Sophomore Seminar (MAR 210)

This course provides students with fundamental skills necessary to be successful in the marine sciences. The course covers the identification and analysis of scientific literature, data analysis and presentation, research presentations, and scientific writing skills. It also provides early career guidance for students in the marine sciences with respect to pursuit of an advanced degree or the process of finding a job right after graduation. Offered every fall semester. (Prerequisites: MAR 110; 30 or more credits; or instructor's consent.)

Physical Oceanography (MAR 364)

This course is a study of the physical properties of the oceans which include: mass and energy budgets; the cause, nature, measurement, analysis and prediction of tides, currents and waves, and basic instrumentation used in field work. (Prerequisites: MAR 110 and PHY 040/042; PHY 100/102, MAT 105, and MAT 106; MAT 115; or MAT 271.)

Marine Geology (GEL/MAR 366)

A study of the structural and sedimentary environments of the continental shelf, slopes, and ocean basins. The crustal structure of the earth and its relation to the sedimentary record and geologic history of the ocean is examined. Sampling and laboratory procedures used by marine geologists are introduced. (Prerequisites: GEL 100, MAR 110, or instructor's consent.)

Field-based Marine Geology (GEL/MAR 366)

Taught through the Marine Science Consortium at Wallops Island. Sedimentary and tectonic characteristics of the continental margins and deep ocean basins; principles and processes of sediment transport and deposition in the marine environment; applications of geophysical methods at sea; marine mineral resources. This is a hands-on, field-intensive course. A significant amount of course time is spent in the field (both on and offshore) collecting data and samples and making observations.
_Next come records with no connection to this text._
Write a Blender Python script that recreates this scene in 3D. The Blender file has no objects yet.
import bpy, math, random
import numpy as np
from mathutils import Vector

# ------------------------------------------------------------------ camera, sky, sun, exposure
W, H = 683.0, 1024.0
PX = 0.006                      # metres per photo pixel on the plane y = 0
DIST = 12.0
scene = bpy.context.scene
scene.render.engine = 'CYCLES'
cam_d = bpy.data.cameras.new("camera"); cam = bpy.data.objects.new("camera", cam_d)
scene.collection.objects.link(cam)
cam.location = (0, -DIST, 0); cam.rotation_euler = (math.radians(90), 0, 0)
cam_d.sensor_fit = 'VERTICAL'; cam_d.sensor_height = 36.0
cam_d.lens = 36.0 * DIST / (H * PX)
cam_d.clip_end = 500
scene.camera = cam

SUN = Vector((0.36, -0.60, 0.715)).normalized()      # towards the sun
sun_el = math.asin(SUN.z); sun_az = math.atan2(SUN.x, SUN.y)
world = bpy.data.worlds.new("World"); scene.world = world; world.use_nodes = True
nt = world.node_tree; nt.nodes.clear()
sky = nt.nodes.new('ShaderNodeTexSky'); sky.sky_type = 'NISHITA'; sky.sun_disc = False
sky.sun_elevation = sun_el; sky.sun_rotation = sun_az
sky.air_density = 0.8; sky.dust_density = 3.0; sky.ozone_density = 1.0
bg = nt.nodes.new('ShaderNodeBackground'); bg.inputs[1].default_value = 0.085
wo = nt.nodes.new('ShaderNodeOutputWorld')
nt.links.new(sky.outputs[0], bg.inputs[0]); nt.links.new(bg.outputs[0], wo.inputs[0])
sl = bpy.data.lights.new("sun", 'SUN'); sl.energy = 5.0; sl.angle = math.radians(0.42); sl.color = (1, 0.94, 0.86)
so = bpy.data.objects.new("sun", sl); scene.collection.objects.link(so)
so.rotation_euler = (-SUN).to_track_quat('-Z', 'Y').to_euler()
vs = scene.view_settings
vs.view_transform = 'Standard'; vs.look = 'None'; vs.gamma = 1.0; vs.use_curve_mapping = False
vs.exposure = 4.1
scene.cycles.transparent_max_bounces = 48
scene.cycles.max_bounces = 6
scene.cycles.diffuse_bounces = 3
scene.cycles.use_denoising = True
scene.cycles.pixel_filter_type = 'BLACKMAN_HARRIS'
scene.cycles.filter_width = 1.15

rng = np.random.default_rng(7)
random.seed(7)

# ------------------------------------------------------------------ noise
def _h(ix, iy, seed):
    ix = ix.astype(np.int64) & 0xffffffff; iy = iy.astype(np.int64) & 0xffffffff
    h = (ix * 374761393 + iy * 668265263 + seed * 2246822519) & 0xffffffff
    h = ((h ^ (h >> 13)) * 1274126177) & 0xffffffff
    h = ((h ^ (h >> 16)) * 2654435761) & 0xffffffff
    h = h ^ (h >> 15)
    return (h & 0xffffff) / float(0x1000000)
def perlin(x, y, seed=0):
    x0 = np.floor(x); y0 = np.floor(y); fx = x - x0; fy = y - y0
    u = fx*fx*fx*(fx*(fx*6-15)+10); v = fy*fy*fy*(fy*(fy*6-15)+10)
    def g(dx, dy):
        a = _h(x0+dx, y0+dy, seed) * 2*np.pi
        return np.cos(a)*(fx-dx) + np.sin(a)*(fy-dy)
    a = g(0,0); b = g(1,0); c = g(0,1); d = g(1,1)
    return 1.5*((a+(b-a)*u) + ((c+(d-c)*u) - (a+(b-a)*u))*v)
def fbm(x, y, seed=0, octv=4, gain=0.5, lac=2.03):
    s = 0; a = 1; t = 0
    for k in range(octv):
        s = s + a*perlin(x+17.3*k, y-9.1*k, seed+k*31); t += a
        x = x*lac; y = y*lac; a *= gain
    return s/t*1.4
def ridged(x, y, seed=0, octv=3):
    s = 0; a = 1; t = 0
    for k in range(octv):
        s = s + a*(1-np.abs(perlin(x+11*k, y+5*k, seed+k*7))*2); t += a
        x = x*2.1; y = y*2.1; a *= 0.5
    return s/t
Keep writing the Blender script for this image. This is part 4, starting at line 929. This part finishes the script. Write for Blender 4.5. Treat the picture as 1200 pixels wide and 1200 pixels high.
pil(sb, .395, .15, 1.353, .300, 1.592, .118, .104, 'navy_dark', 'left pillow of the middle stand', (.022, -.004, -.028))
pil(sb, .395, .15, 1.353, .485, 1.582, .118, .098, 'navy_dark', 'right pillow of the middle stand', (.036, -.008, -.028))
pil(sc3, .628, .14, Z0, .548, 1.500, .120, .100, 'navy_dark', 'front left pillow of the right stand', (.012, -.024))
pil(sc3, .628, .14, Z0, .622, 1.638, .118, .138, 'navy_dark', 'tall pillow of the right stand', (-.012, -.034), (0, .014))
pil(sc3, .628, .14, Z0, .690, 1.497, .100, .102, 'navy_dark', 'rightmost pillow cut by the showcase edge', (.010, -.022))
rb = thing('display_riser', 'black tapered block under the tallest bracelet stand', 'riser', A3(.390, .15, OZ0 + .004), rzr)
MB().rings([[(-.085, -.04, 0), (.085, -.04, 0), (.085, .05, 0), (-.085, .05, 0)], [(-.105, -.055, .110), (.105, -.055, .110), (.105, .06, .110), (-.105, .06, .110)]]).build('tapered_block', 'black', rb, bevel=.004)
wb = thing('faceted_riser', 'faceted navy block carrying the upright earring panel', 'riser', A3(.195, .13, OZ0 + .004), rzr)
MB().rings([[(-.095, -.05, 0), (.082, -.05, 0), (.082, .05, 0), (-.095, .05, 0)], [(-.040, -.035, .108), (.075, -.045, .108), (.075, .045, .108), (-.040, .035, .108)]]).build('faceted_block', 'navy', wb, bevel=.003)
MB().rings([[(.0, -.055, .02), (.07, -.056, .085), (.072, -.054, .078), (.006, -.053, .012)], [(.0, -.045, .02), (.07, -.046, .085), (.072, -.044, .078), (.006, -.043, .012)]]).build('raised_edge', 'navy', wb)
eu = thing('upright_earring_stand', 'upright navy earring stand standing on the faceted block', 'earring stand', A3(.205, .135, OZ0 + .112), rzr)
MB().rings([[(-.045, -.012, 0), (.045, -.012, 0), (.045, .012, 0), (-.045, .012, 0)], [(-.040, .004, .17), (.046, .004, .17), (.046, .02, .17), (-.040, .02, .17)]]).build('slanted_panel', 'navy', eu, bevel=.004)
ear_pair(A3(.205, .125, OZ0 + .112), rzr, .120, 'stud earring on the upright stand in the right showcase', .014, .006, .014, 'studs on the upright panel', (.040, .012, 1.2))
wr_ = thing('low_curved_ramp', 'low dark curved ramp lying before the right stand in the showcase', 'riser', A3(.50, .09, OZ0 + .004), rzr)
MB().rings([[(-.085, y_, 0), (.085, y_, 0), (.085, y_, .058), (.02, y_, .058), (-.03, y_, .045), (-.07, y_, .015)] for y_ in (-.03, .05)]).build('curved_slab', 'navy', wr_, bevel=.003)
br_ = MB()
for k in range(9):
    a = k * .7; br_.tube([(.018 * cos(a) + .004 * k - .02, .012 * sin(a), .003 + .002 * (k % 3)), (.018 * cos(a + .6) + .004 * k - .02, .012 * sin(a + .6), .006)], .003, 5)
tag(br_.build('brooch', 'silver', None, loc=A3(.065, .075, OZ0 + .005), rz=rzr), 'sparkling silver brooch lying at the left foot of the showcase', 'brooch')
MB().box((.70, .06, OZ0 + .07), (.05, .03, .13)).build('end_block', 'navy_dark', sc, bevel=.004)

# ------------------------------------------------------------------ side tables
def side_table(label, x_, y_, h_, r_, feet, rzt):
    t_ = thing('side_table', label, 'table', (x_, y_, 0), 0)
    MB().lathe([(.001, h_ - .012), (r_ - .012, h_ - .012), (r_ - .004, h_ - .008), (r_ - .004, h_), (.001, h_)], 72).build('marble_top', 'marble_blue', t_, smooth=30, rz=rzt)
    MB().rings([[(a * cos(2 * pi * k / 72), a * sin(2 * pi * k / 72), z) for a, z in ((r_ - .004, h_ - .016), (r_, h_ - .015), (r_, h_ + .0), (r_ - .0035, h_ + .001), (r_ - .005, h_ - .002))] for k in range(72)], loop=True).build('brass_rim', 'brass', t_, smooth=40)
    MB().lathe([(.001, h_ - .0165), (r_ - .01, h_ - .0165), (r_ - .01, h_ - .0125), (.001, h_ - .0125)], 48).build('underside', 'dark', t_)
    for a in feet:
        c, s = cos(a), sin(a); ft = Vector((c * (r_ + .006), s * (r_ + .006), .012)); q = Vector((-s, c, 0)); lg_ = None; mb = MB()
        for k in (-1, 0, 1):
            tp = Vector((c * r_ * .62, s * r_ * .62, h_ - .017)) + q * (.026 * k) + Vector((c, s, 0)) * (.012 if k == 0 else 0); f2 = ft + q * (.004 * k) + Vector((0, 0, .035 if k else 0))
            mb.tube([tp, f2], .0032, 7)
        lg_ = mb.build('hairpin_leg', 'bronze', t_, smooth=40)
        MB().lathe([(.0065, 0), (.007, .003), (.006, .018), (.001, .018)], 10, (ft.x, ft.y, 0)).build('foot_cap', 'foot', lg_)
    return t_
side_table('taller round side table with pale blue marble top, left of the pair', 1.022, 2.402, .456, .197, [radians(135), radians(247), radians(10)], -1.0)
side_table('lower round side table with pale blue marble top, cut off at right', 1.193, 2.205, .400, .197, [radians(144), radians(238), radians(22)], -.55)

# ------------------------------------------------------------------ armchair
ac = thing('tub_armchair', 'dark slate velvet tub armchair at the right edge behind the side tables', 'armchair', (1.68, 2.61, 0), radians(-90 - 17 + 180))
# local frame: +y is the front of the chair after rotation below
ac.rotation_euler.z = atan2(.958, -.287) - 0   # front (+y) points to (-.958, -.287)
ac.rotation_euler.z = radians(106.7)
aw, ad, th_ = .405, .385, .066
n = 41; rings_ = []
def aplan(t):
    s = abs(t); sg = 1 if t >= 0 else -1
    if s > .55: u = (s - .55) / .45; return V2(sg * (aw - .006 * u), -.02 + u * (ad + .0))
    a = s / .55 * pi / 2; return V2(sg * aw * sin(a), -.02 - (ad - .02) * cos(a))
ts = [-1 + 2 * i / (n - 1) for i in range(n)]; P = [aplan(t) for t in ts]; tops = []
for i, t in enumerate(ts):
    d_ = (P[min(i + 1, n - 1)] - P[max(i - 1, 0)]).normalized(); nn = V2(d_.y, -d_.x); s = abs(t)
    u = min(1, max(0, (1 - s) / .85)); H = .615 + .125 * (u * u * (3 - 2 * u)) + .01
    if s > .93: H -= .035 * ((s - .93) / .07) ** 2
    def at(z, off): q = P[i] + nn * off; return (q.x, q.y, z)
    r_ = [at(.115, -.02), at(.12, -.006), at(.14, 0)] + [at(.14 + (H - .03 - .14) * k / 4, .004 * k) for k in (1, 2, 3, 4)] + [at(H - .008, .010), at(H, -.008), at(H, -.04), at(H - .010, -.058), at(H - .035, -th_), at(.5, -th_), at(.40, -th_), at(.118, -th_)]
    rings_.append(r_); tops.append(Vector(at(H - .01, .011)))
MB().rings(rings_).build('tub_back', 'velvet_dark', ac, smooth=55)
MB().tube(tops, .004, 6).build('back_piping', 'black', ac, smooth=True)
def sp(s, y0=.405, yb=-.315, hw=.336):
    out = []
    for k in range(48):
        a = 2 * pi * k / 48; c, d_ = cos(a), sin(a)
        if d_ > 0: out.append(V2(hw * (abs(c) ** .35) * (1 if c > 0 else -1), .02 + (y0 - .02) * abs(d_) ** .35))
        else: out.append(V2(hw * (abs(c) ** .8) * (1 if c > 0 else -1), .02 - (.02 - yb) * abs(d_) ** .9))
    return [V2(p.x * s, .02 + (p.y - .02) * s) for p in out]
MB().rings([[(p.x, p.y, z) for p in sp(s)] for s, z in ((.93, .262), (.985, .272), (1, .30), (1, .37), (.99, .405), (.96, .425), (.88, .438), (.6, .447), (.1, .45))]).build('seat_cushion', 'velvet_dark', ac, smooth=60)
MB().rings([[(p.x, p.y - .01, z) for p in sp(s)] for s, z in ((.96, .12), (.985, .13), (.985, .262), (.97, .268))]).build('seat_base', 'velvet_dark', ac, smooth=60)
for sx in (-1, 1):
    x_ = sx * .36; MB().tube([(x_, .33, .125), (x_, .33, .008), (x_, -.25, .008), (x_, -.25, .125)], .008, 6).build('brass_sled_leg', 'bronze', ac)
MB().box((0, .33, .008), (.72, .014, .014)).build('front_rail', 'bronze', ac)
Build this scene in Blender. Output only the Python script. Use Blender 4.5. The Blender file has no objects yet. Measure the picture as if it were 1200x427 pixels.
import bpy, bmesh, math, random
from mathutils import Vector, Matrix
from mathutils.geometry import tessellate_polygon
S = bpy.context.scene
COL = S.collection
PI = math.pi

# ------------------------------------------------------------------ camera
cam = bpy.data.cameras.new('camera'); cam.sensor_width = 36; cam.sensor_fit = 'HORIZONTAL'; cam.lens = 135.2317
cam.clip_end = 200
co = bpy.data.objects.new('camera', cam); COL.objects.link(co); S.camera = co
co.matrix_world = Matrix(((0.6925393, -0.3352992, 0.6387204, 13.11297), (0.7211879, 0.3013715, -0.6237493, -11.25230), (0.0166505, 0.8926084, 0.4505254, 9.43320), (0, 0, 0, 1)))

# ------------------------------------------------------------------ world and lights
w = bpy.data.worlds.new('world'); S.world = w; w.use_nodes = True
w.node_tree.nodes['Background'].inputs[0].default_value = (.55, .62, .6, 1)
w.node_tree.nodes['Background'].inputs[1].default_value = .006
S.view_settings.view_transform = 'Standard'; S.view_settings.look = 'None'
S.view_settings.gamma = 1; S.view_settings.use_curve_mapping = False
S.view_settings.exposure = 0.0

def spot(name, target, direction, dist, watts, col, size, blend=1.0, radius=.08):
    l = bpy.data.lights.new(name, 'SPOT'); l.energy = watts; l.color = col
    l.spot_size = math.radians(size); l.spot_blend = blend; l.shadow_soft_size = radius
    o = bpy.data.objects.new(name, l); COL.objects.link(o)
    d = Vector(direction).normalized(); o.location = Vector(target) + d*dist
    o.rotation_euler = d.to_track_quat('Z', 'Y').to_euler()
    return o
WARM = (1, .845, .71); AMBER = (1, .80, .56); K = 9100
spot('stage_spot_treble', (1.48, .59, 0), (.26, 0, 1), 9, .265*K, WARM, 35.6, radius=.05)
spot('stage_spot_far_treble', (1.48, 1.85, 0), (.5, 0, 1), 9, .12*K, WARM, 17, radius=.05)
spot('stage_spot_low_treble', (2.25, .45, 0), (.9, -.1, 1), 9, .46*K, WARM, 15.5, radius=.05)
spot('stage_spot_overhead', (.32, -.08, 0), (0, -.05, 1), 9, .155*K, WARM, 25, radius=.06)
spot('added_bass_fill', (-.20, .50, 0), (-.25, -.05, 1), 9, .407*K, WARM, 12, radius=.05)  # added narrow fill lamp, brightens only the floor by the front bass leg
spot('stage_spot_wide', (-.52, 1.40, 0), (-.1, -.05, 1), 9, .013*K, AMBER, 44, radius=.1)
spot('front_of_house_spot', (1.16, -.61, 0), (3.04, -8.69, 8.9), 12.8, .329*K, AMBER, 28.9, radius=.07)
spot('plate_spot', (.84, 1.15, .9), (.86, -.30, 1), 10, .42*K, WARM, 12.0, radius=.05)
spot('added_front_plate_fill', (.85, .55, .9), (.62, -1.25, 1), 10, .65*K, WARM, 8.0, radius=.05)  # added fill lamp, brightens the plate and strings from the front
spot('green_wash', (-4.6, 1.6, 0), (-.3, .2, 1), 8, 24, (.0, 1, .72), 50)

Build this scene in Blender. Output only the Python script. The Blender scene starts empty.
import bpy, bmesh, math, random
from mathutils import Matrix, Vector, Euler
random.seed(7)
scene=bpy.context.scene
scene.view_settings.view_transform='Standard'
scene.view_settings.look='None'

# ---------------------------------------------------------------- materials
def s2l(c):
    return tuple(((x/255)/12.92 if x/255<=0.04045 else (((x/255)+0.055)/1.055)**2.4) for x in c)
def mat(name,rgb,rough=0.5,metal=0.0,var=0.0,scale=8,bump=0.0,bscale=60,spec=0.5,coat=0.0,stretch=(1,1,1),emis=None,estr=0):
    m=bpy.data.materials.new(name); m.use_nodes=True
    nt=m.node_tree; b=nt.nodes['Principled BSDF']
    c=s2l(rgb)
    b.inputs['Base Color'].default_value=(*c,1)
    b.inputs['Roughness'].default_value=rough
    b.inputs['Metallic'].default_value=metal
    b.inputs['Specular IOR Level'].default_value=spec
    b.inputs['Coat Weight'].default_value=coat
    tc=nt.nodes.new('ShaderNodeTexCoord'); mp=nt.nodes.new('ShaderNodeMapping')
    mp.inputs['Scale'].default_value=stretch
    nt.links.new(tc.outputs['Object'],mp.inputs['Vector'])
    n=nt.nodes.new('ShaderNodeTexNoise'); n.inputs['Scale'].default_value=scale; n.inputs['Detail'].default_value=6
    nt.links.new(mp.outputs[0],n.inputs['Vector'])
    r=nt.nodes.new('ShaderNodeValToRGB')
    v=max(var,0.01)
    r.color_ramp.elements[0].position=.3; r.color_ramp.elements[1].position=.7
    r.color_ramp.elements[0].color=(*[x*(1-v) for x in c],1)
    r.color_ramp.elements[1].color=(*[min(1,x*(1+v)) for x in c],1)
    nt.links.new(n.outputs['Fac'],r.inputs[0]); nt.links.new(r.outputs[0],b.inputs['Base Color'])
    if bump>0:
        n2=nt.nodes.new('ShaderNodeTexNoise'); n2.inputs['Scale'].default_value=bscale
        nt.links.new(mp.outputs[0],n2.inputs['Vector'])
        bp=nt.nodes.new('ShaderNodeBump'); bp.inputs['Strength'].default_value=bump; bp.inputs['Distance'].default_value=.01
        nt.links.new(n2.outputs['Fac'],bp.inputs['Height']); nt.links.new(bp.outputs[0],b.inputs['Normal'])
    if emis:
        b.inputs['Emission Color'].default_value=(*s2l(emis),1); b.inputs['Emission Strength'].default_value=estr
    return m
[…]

Students will then work in the laboratory to further identify and analyze field collected data. On average students will spend at least ten hours per week in the field, at least five in the laboratory and at least five on lecture. (Prerequisites: A college-level oceanography and/or introductory geology class.)

Senior Seminar in Marine Science (MAR 380)

Readings and discussions in the area of the individual student's interest in preparation for the comprehensive examination in marine science. Required of all liberal arts students majoring in marine science. (Prerequisites: senior-level standing.)